Evatt and his secretary, John Burton, thought the military leaders too wedded to British ways, and "inadequately Australian". Not only were the defence department concerned about the growing influence of the Department of External Affairs, but there now arose the challenge of Australian military doctrine having to fit a foreign policy that wasn't dictated by Britain. Previously the military only had to worry about transparently slotting in to the British military and ensuring suitable numbers of Australian troops were available for a Middle Eastern theatre.
It is with complete irony that ANZUS is used as such a crutch by modern Australian Governments. The ANZUS Treaty was established by John Foster-Dulles with the urging of Britain so that Australia would send troops to the Middle East in any future war. The treaty was written so that the United States would ensure Australian sovereignty in the Pacific in the case of a second front arising, so that Australia would not do what it did in 1941 and attempt to bring them home, or even worse, defy London and Washington and demand they be employed in the defence of Australia. The ANZUS Treaty was so Australia would not do a "Curtin" with the 7th Division again.
In the 1940s Australia suffered from the White Australia Policy with Arthur Calwell enforced as the Minister for Immigration. The Department of External Affairs wanted to establish strong ties with the newly emerging and developing Asian nations in Australia's region, but many actions of Calwell angered the Asian nations, making diplomacy a difficult exercise.

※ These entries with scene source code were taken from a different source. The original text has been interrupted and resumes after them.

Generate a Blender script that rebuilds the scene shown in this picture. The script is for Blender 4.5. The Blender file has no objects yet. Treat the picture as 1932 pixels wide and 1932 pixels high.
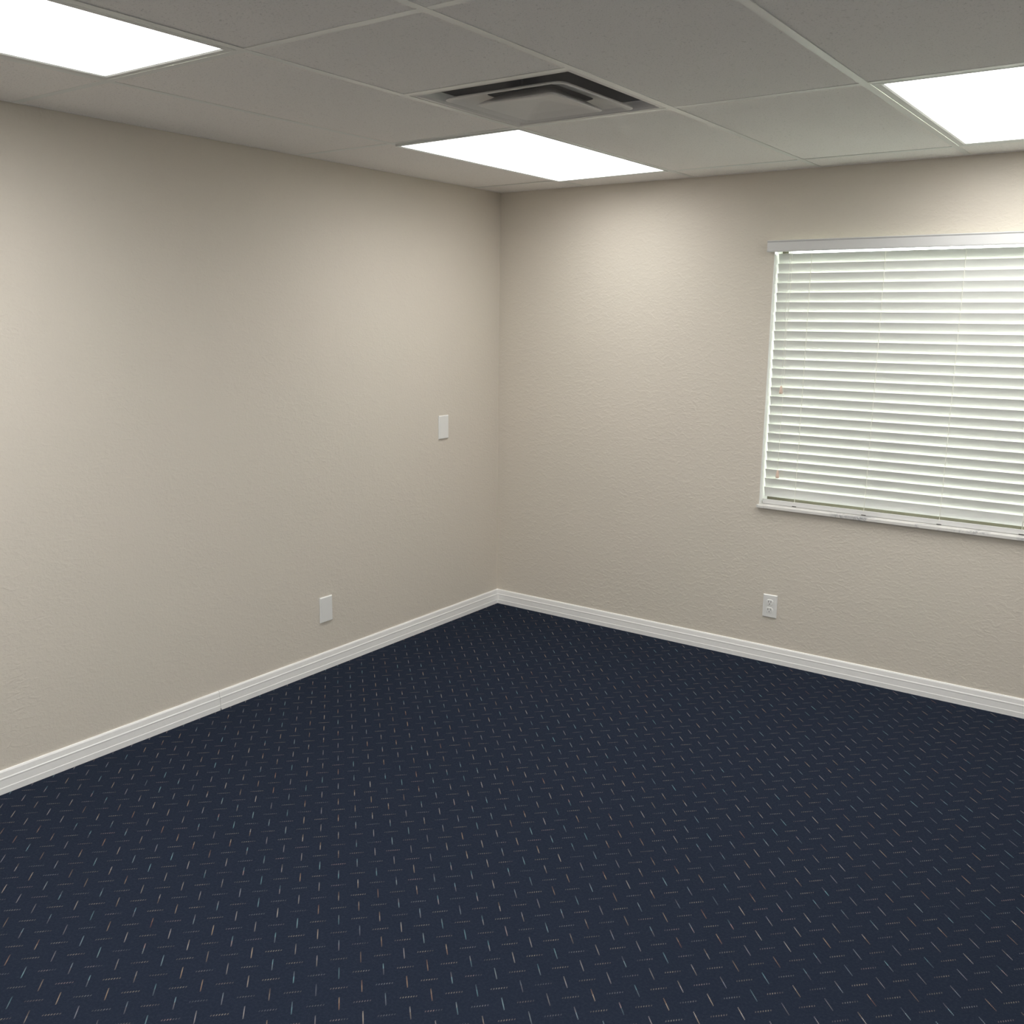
import bpy, bmesh, math, random
from mathutils import Vector, Matrix
random.seed(7)
C = bpy.context.scene.collection
S = bpy.context.scene

# ------------------------------------------------------------------ camera
cam_data = bpy.data.cameras.new('camera')
cam_data.sensor_width = 36.0
cam_data.lens = 36.0 * 1819.5 / 1932.0
cam_data.clip_start = 0.05
cam = bpy.data.objects.new('camera', cam_data)
C.objects.link(cam)
R0 = (0.8130829805716668, 0.582053039202208, 0.01050363080873733)      # right
R1 = (0.12336599292675914, -0.1546435236108052, -0.9802378346066984)   # down
R2 = (-0.56892609229485, 0.798310491075187, -0.19754356822079683)      # forward
m = Matrix(((R0[0], -R1[0], -R2[0], 3.27366), (R0[1], -R1[1], -R2[1], -4.45023),
            (R0[2], -R1[2], -R2[2], 1.66117), (0, 0, 0, 1)))
cam.matrix_world = m
S.camera = cam

# ------------------------------------------------------------------ world, exposure
SKY = 10.8
LAMP = 9.0
w = bpy.data.worlds.new('overcast_sky')
S.world = w
w.use_nodes = True
bg = w.node_tree.nodes['Background']
bg.inputs['Color'].default_value = (0.95, 1.0, 0.98, 1)
bg.inputs['Strength'].default_value = SKY
S.view_settings.view_transform = 'Standard'
S.view_settings.look = 'None'
S.view_settings.exposure = 0.38
S.view_settings.gamma = 1.0
S.view_settings.use_curve_mapping = False
S.cycles.max_bounces = 14
S.cycles.diffuse_bounces = 8
S.cycles.use_denoising = True

# ------------------------------------------------------------------ room dimensions
H = 2.3284          # ceiling grid height
RX, RY = 4.35, -6.95  # room extents
A0 = 0.543          # first tee line from the left wall
B0 = -0.2456        # first tee line from the window wall
GX, GY = 0.6096, 1.2192
TEE = 0.024
WX0, WX1 = 1.578, 2.890      # window opening
WZ0, WZ1 = 0.770, 2.012
WT = 0.20


# ------------------------------------------------------------------ material helpers
def mat(name, color, rough=0.6, metal=0.0, spec=0.5):
    mt = bpy.data.materials.new(name)
    mt.use_nodes = True
    b = mt.node_tree.nodes['Principled BSDF']
    b.inputs['Base Color'].default_value = (*color, 1)
    b.inputs['Roughness'].default_value = rough
    b.inputs['Metallic'].default_value = metal
    b.inputs['Specular IOR Level'].default_value = spec
    return mt


class NT:
    """small helper around one node tree"""
    def __init__(self, mt):
        self.t = mt.node_tree
        self.b = self.t.nodes['Principled BSDF']

    def n(self, typ, **kw):
        nd = self.t.nodes.new(typ)
        for k, v in kw.items():
            setattr(nd, k, v)
        return nd

    def link(self, a, b):
        self.t.links.new(a, b)

    def val(self, sock, v):
        if isinstance(v, (int, float)):
            sock.default_value = v
        else:
            self.link(v, sock)

    def m(self, op, a, b=None, c=None, clamp=False):
        nd = self.n('ShaderNodeMath', operation=op, use_clamp=clamp)
        self.val(nd.inputs[0], a)
        if b is not None:
            self.val(nd.inputs[1], b)
        if c is not None:
            self.val(nd.inputs[2], c)
        return nd.outputs[0]

    def coord(self, which='Object'):
        return self.n('ShaderNodeTexCoord').outputs[which]

    def noise(self, vec, scale, detail=2.0, rough=0.5, dist=0.0):
        nd = self.n('ShaderNodeTexNoise')
        self.link(vec, nd.inputs['Vector'])
        nd.inputs['Scale'].default_value = scale
        nd.inputs['Detail'].default_value = detail
        nd.inputs['Roughness'].default_value = rough
        nd.inputs['Distortion'].default_value = dist
        return nd.outputs['Fac']

    def ramp(self, fac, stops):
        nd = self.n('ShaderNodeValToRGB')
        el = nd.color_ramp.elements
        while len(el) < len(stops):
            el.new(0.5)
        for e, (p, c) in zip(el, stops):
            e.position = p
            e.color = (*c, 1) if len(c) == 3 else c
        self.link(fac, nd.inputs[0])
        return nd.outputs[0]

    def mix(self, fac, a, b):
        nd = self.n('ShaderNodeMix', data_type='RGBA')
        self.val(nd.inputs[0], fac)
        for s, v in ((nd.inputs[6], a), (nd.inputs[7], b)):
            if isinstance(v, tuple):
                s.default_value = (*v, 1)
            else:
                self.link(v, s)
        return nd.outputs[2]

    def bump(self, h, strength, dist):
        nd = self.n('ShaderNodeBump')
        nd.inputs['Strength'].default_value = strength
        nd.inputs['Distance'].default_value = dist
        self.link(h, nd.inputs['Height'])
        self.link(nd.outputs[0], self.b.inputs['Normal'])

    def mapping(self, vec, scale=(1, 1, 1), rot=(0, 0, 0)):
        nd = self.n('ShaderNodeMapping')
        self.link(vec, nd.inputs['Vector'])
        nd.inputs['Scale'].default_value = scale
        nd.inputs['Rotation'].default_value = rot
        return nd.outputs[0]


def make_wall_mat():
    mt = mat('beige_textured_plaster', (0.56, 0.50, 0.425), 0.75, spec=0.25)
    q = NT(mt)
    co = q.coord()
    big = q.noise(co, 1.4, 2)
    fine = q.noise(co, 60, 4, 0.6)
    col = q.mix(big, (0.725, 0.660, 0.585), (0.700, 0.660, 0.575))
    col = q.mix(q.m('MULTIPLY', fine, 0.25), col, (0.65, 0.592, 0.515))
    q.link(col, q.b.inputs['Base Color'])
    # trowelled skip texture: short stretched ridges plus fine grain, strongest in patches
    st = q.mapping(co, (1.0, 1.0, 1.9), (0.0, 0.55, 0.0))
    ridg = q.noise(st, 26, 3, 0.55, 0.9)
    ridg = q.m('SMOOTH_MAX', ridg, 0.47, 0.06)
    patch = q.m('MULTIPLY', q.m('SUBTRACT', q.noise(co, 2.3, 2), 0.25), 1.9, clamp=True)
    h = q.m('MULTIPLY', ridg, q.m('ADD', 0.35, patch))
    h = q.m('ADD', h, q.m('MULTIPLY', q.noise(co, 95, 3, 0.6), 0.32))
    q.bump(h, 0.26, 0.012)
    return mt


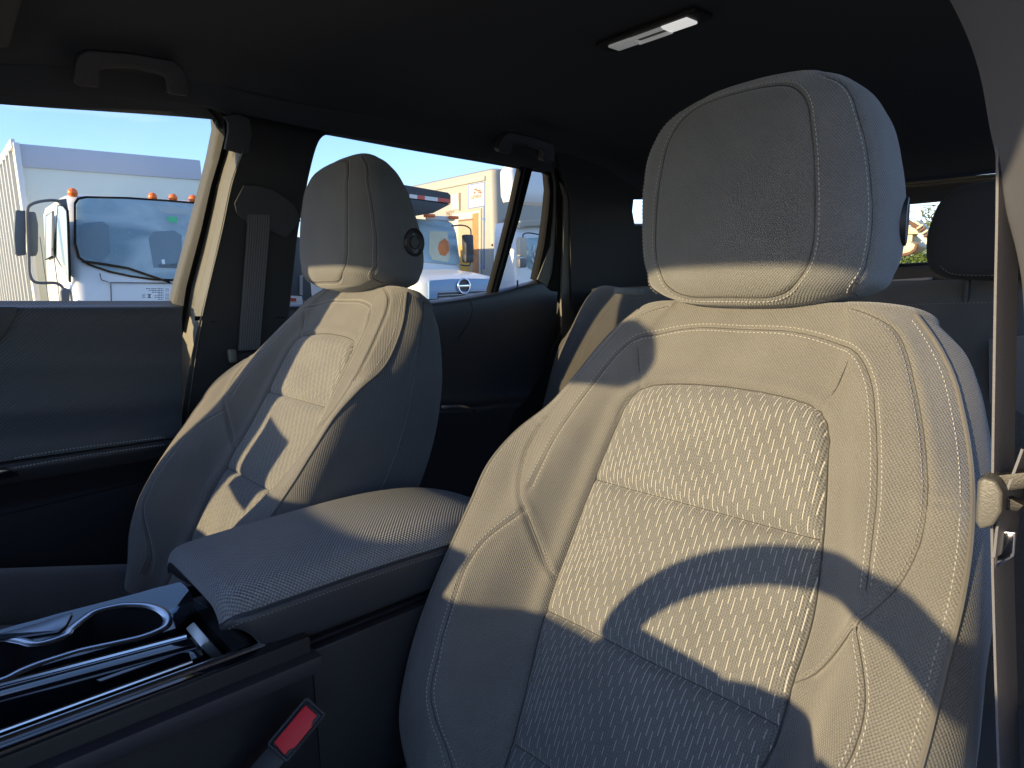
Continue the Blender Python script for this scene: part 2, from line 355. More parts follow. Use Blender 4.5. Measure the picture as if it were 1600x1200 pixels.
DBL = resample([(0, 467), (50, 467), (92, 459), (125, 444), (145, 417), (158, 382), (168, 350), (178, 310), (184, 269), (188, 236)], 4)
LOW = resample([(186, 211), (209, 166), (213, 131), (207, 102), (195, 63), (187, 30), (183, -3), (175, -33), (161, -59), (150, -80), (140, -110)], 4)
YOKE = np.array([(104, 388), (114, 412), (122, 441)], float); SHORT = np.array([(212, 317), (228, 320), (243, 321)], float)
SEAMV = (-200, -27, 112, 271, 401)
def ins_edge(v):
    r = rails_at(np.clip(v, -190, 495))[:, 1, 0]
    top = np.array(INS_TOP, float); lim = np.where(v > 340, np.interp(v, top[::-1][:, 1], top[::-1][:, 0]), 1e9)
    return np.where(v > 401, -1, np.minimum(r, lim))
def ins_sd(x, v):
    """signed distance-like value, positive inside the insert"""
    ax = np.abs(x); vv = np.linspace(-200, 340, 66); e = np.c_[ins_edge(vv), vv]
    P = np.vstack([e, np.array(INS_TOP, float)[::-1]]); P[:, 0] = np.maximum(P[:, 0], 0)
    d = pdist(np.c_[ax, v], P); ins = ax < ins_edge(v); return np.where(ins, d, -d)
def disp(x, v):
    ax = np.abs(x); Q = np.c_[ax, v]; D = np.zeros(len(ax)); sd = ins_sd(x, v)
    g = lambda d, w: np.exp(-(d/w)**2)
    D -= 3.6*g(np.abs(sd), 2.6)
    D += np.where(sd < 0, 2.2*np.exp(-((np.abs(sd)-9)/7)**2), 0)
    ramp = np.clip(sd/22, 0, 1); ramp = ramp*(2-ramp)
    for a, b in zip(SEAMV[:-1], SEAMV[1:]):
        t = (v-a)/(b-a); m = (t > 0) & (t < 1) & (sd > 0)
        D += np.where(m, 8.5*ramp*np.clip(1-np.abs(2*t-1)**8, 0, 1), 0)
    for s_ in SEAMV[1:-1]: D -= np.where(sd > 0, 3.0*np.exp(-np.abs(v-s_)/2.0), 0)
    for P, dep, wd in ((OUTER, 2.0, 1.7), (DBL, 1.8, 2.0), (LOW, 1.8, 1.9), (YOKE, 1.1, 1.4), (SHORT, .9, 1.3)):
        d = pdist(Q, P); D -= dep*g(d, wd); D += .7*g(d-6, 3.5)
    return D
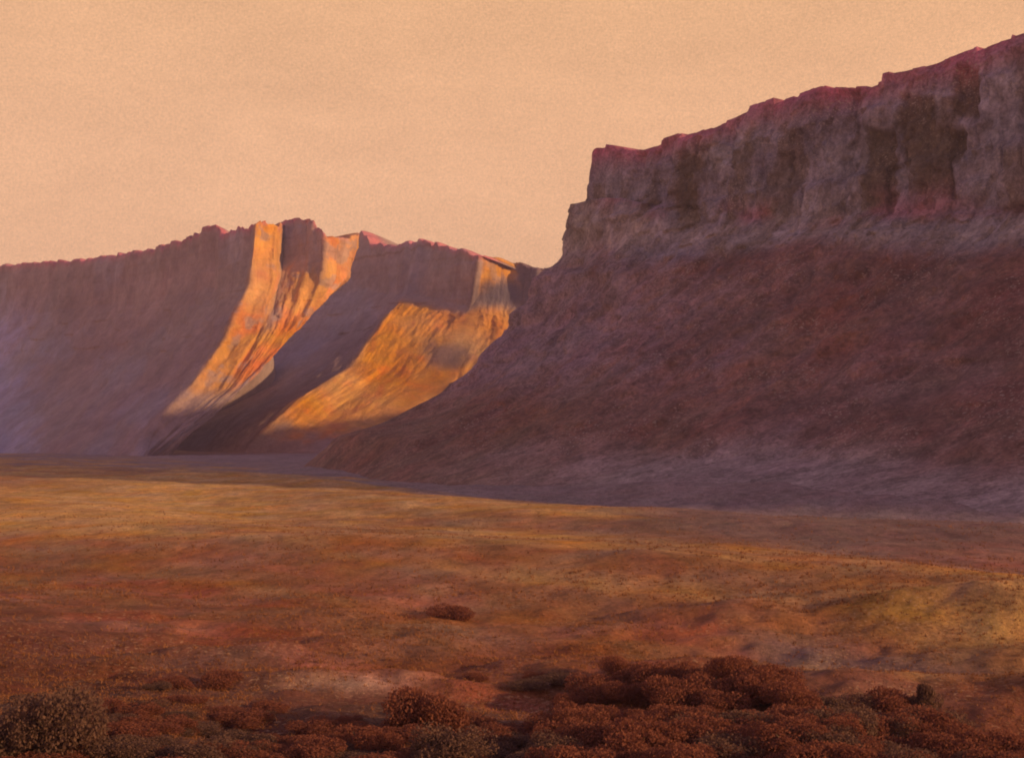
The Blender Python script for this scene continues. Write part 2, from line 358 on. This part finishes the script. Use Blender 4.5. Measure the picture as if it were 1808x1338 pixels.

A Loud Voice And A Small Stick Australia has often been accused of braying loudly but carrying a small stick. Evatt saw the possibility of the United Nations as enabling a middle power such as Australia to have undue influence on the major powers. This is the core of the "Great and Powerful Friends" doctrine. It is predicated on subservience to the current super-power but seeking to advance Australia's national interests, security and economic, within the interests of the super-power. Evatt saw subservience to the UN as offering the possibility to influence multiple powers at once, including the US, UK, France and the Soviet Union. It was as mis-guided as the current bilateral relationship with the US, and doomed to fail. Power politics dominated in the UN as well.
Evatt and Burton both saw secrecy as hampering foreign relations. They were open in their communications with anyone who wanted to communicate, including communist nations. They were also often exceedingly blunt with other nations, and did not use the garrulous forms of diplomatic language to explain themselves. However their approach did mean that the world knew Australia now had a Department of Foreign Affairs that dealt in foreign policy.
Conclusion At the end of Evatt's term as Minister for External Affairs, the department remained in the maturation stage even though it had achieved prominence in the Executive Cabinet. Despite the categorization of diplomats by Egglestone, the Department's outlook was grey and often pragmatic, dealing as Optimists when they could and Realists when they could not. Evatt is well known for his role in establishing the United Nations, but Australian foreign policy remained trapped by alliance diplomacy, that would lead to the uncritical support of the United States over the next half-century and continue through today.